Wenn man einen neuen Artikel geschrieben hat empfiehlt es sich diesen eine Weile zu beobachten. Als angemeldeter Benutzen kann man den Reiter “Beobachten” oben rechts anklicken und dann wird jede Aenderung in dieser Seite auf der eigenen Beobachtungsliste angezeigt. Eine vollständige Artikellöschung erfolgt i.d.R. erst, nachdem der Artikel für eine Woche zur Bewertung freigegeben wurde. Die Löschung ist dann das Ergebnis einer Art Abstimmung. Warum Ihre beiden anderen Artikel gelöscht wurden weiss ich nicht.
Ein Wikipedia-Artikel ist nicht für Fachleute gedacht und sollte für Menschen mit durchschnittlicher Allgemeinbildung verständlich sein. Wenigstens sollte für jeden erkennbar sein, worum es geht. Nach ausführlicher Recherche habe ich den Abschnitt “Kritik” eingfügt und mir dabei Mühe gegeben das Thema so anschaulich wie möglich darzustellen. Ich hoffe Sie können damit leben. Bitte lassen Sie sich nicht entmutigen. Mit besten Grüssen –Manu 16:49, 6. Mär 2006 (CET)

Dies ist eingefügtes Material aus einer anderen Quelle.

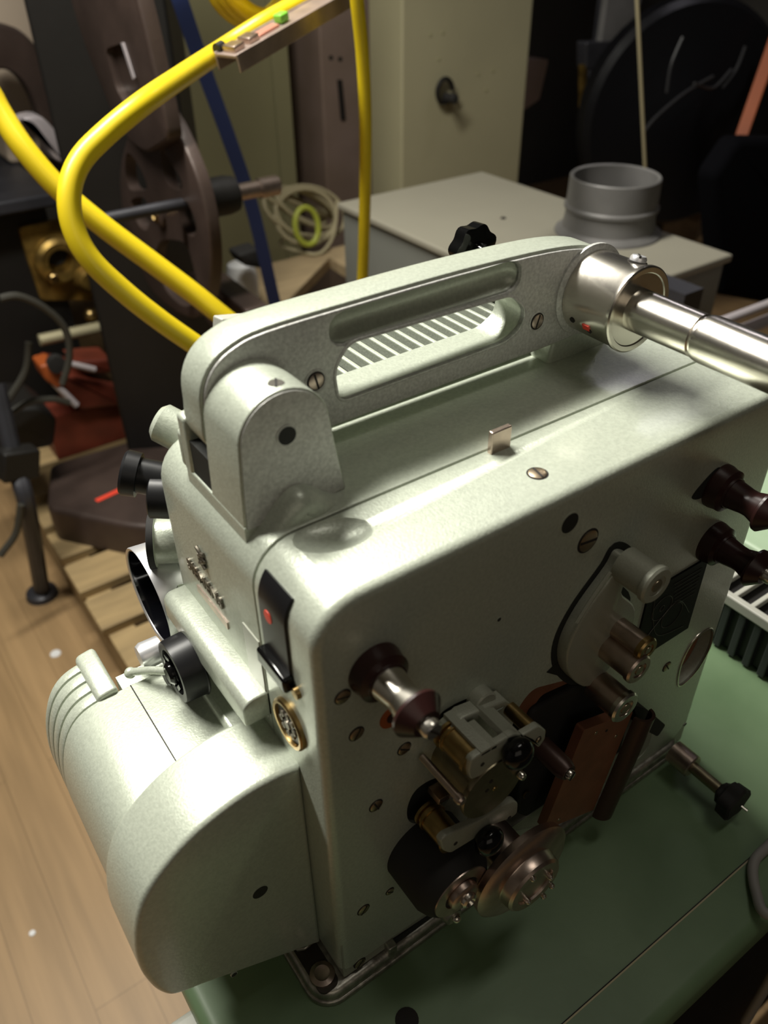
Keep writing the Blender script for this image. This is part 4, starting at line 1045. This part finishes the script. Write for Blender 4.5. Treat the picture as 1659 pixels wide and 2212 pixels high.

Bevor die Artikel schliesslich erschienen, schrieb ich die gleichen Beiträge und einige weitere für die englische Wikipedia. Die Reaktion des Herausgebers: “Na endlich haben wir mal einen Experten, der uns Beiträge schickt” (oder so ähnlich, aus der Erinnerung).

Man soll ja nicht Kasuistik betreiben und einen Einzelfall verallgemeinern: aber immerhin, vielleicht sollten meine Landsleute etwas bescheidener mit ihren Urteilen sein, vor allem wenn sie keine Ahnung auf dem Gebiet haben.

Trotzdem: lasst Euch nicht entmutigen! Man sollte den Herausgebern dankbar sein, dass sie ihre Zeit opfern und sich die Mühe machen, alle möglichen Artikel durchzusehen. Man kann ja nicht auf jedem Gebiet Fachmann sein.

Marine Parasitology. Book Review.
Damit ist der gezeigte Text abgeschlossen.